I have been reading the excellent Fair Dinkum by Douglas Lockwood, a selection of true tales from his time up in the Northern Territories of Australia. It covers the war, the local Aborigines (pretty positive spin on them, which is always good to read.) and the miners with a handful of ghost stories and such thrown in.
However there is one story from page 68 that will be of some interest to those who like cryptozoology and the various beasts that hide from men.
The scene is this, various Aboriginals are settled round a campfire talking about stories with Douglas settling out of the wind. I quote directly as it does deserve to be wider known.
"I bin remember that time..." said the Left-Hand Boomerang Man. His voice was a song, a deep-throated purr... "that time I was working with that drover, Matt. We were taking a mob into The Isa when it happened."
"What happened?" some one asked.
"The cunmerries came over."
"The cunmerries? What are they?" one of the half castes asked. I noticed the other were silent and still, but as wide-eyed as children hearing for the first time about a fearsome bogey-man.
"It's a properly cheeky feller," Left-Hand said. "It's a big bird, about three times bigger'n that horse I was ridin'"
"A bird, you say. Can he fly?"
"Yeah, he can fly all right," Agilyara said. "He's got wings wider'n that tree, and he can fly faster'n a galloping horse. He's got big hands like a crocodile with only four fingers, and red eyes, like that charcoal."
He pointed into the campfire and every eye, including mine, followed his. I was fascinated and considerably chilled by his recitation about something none of us understood.
"Have you seen these cunmerries?" I asked. I had wanted to remain on the outskirts to see and hear without being seen, but sheer driving curiosity had drawn me in.
"Oh, yeah, I've seen him, all right," Left-Hand said. "I seen him one moonlight night with Matt- not far from here."
Instinctively, we all drew closer to the fire.
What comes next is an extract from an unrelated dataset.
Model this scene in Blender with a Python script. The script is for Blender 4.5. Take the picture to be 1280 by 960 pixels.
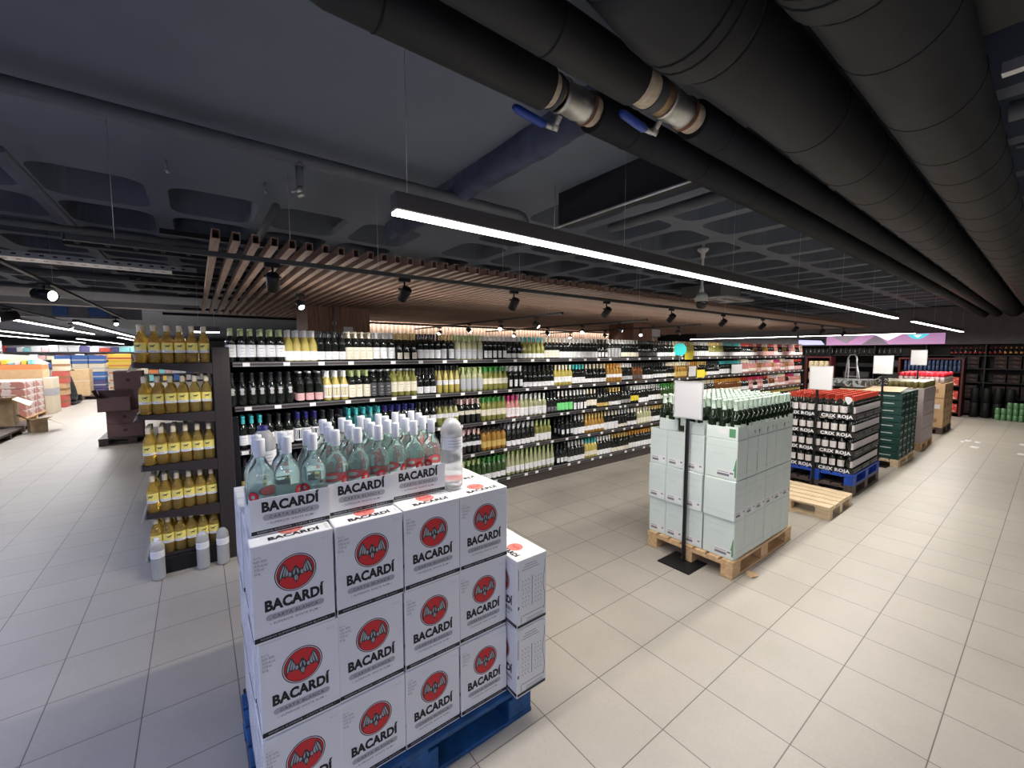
import bpy, math, random
from mathutils import Vector, Matrix
random.seed(7)
R = math.radians
for o in list(bpy.data.objects): bpy.data.objects.remove(o)
sc = bpy.context.scene
COL = sc.collection

# ------------------------------------------------------------------ camera
FPX, CX, CY, EYE = 518.0, 640.0, 480.0, 1.85
PITCH = math.atan(39 / FPX)
A1 = math.atan((1324 - 640) / (FPX / math.cos(PITCH)))
_fw = Vector((math.cos(A1), math.sin(A1), 0)); _rt = Vector((math.sin(A1), -math.cos(A1), 0)); _up = Vector((0, 0, 1))
_F = _fw * math.cos(PITCH) - _up * math.sin(PITCH); _U = _up * math.cos(PITCH) + _fw * math.sin(PITCH)
cam_data = bpy.data.cameras.new('camera'); cam = bpy.data.objects.new('camera', cam_data); COL.objects.link(cam)
m = Matrix.Identity(4)
for i in range(3):
    m[i][0] = _rt[i]; m[i][1] = _U[i]; m[i][2] = -_F[i]
m[0][3], m[1][3], m[2][3] = 0, 0, EYE
cam.matrix_world = m
cam_data.sensor_width = 36; cam_data.lens = 36 * FPX / 1280; cam_data.clip_start = 0.02; cam_data.clip_end = 200
sc.camera = cam
# ------------------------------------------------------------------ view, world
sc.view_settings.view_transform = 'Standard'; sc.view_settings.look = 'None'
sc.view_settings.gamma = 1; sc.view_settings.use_curve_mapping = False
sc.view_settings.exposure = 0.0
w = bpy.data.worlds.new('world'); sc.world = w; w.use_nodes = True
w.node_tree.nodes['Background'].inputs[0].default_value = (0.55, 0.62, 0.8, 1)
w.node_tree.nodes['Background'].inputs[1].default_value = 0.07
WARM = (1.0, 0.93, 0.84); COOL = (0.52, 0.60, 1.0); NEUT = (1.0, 0.945, 0.87)
PW = dict(main=21.0, side=4.0, left=23.0, spot=46.0, front=5.5, back=20.0, far=14.0)   # watts per metre of linear light

def area(name, loc, sx, sy, power, color, parent=None, rot=(0, 0, 0), spread=180):
    L = bpy.data.lights.new(name, 'AREA'); L.shape = 'RECTANGLE'; L.size = sx; L.size_y = sy; L.energy = power; L.color = color
    L.spread = R(spread)
    o = bpy.data.objects.new(name, L); COL.objects.link(o); o.location = loc; o.rotation_euler = rot
    if parent: o.parent = parent
    return o

# ------------------------------------------------------------------ pixel helpers (measuring the place from the photograph)
def ray(u, v): return _F + _rt * ((u - CX) / FPX) - _U * ((v - CY) / FPX)
def UZ(u, v, z=0.0):
    r = ray(u, v); t = (z - EYE) / r.z; return Vector((r.x * t, r.y * t, z))
def UX(u, v, x):
    r = ray(u, v); t = x / r.x; return Vector((x, r.y * t, EYE + r.z * t))
def UY(u, v, y):
    r = ray(u, v); t = y / r.y; return Vector((r.x * t, y, EYE + r.z * t))

# ------------------------------------------------------------------ materials
MATS = {}
def mat(name, col, rough=0.5, metal=0.0, noise=0.0, nscale=8.0, bump=0.0, emit=0.0, trans=0.0, ior=1.45, spec=0.5, emitcol=None, coat=0.0, thin=False):
    if name in MATS: return MATS[name]
    M = bpy.data.materials.new(name); M.use_nodes = True; nt = M.node_tree; b = nt.nodes['Principled BSDF']
    c = (*[x for x in col], 1)
    b.inputs['Base Color'].default_value = c
    b.inputs['Roughness'].default_value = rough; b.inputs['Metallic'].default_value = metal
    b.inputs['IOR'].default_value = ior; b.inputs['Specular IOR Level'].default_value = spec
    b.inputs['Transmission Weight'].default_value = trans
    b.inputs['Coat Weight'].default_value = coat
    if emit > 0:
        b.inputs['Emission Color'].default_value = (*(emitcol or col), 1); b.inputs['Emission Strength'].default_value = emit
    if noise > 0 or bump > 0:
        tc = nt.nodes.new('ShaderNodeTexCoord'); n = nt.nodes.new('ShaderNodeTexNoise'); n.inputs['Scale'].default_value = nscale
        n.inputs['Detail'].default_value = 5
        nt.links.new(tc.outputs['Object'], n.inputs['Vector'])
        if noise > 0:
            cr = nt.nodes.new('ShaderNodeMapRange'); cr.inputs[1].default_value = .3; cr.inputs[2].default_value = .7
            cr.inputs[3].default_value = 1 - noise; cr.inputs[4].default_value = 1 + noise
            nt.links.new(n.outputs['Fac'], cr.inputs[0])
            mx = nt.nodes.new('ShaderNodeVectorMath'); mx.operation = 'SCALE'; mx.inputs[0].default_value = c[:3]
            nt.links.new(cr.outputs[0], mx.inputs['Scale']); nt.links.new(mx.outputs[0], b.inputs['Base Color'])
        if bump > 0:
            bp = nt.nodes.new('ShaderNodeBump'); bp.inputs['Strength'].default_value = bump; bp.inputs['Distance'].default_value = .02
            nt.links.new(n.outputs['Fac'], bp.inputs['Height']); nt.links.new(bp.outputs[0], b.inputs['Normal'])
    MATS[name] = M
    return M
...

"What was he like?" I asked, as credulous as any piccaninny.
"My horse started to snort and shake and then he wanted to run," Agilyara said. "I was on night watch. Then the mob of cattle I'm tailin' got up and they're runnin' straightaway. Stampedin'. I yelled to Matt and went after them flat out. My horse ran faster that night than I've ever known a horse to run. He was bad scared. Then I heard a 'swish' over my head and I could see this big shadow with glarin' eyes flyin' on to the cattle. I seen him come down over the mob and pick up a bullock in his hands and fly away with him. The cattle all cried out, a kind of terrible cry that I never heard cattle make before."
We all stared into the fire, frozen.
"Matt came up then," Agilyara said. "He heard me yell and he was cursin' because he had to get out'a bed, and he wanted to know why the cattle was runnin'. So I told him. But he called me a black somethin' and said I was drunk and had been asleep on watch. He wouldn't believe me. He was properly wild and he sent another boy out to watch with me. The cattle didn't lie down again all that night and we had trouble holdin' 'em. My horse was still shakin' under me when daylight came."
"Is that the end of the story?"
"No," Agilyara said. "That bullock the cunmerrie took was right on the outside of the mob. They had been runnin' through soft ground, so next mornin' we followed the tracks. That one's tracks... they just stopped there... they didn't go anywhere.. the tracks just finished while he was still runnin'. Old Matt didn't understand that so he counted the heads... There was one missin', and after that he wasn't wild with me any more. But he didn't say nothin'."
Just what this cunmerrie was, real animal or entirely something of myth and legend. I thought it would be much better, if I shared it with you and let you make up your own minds about it.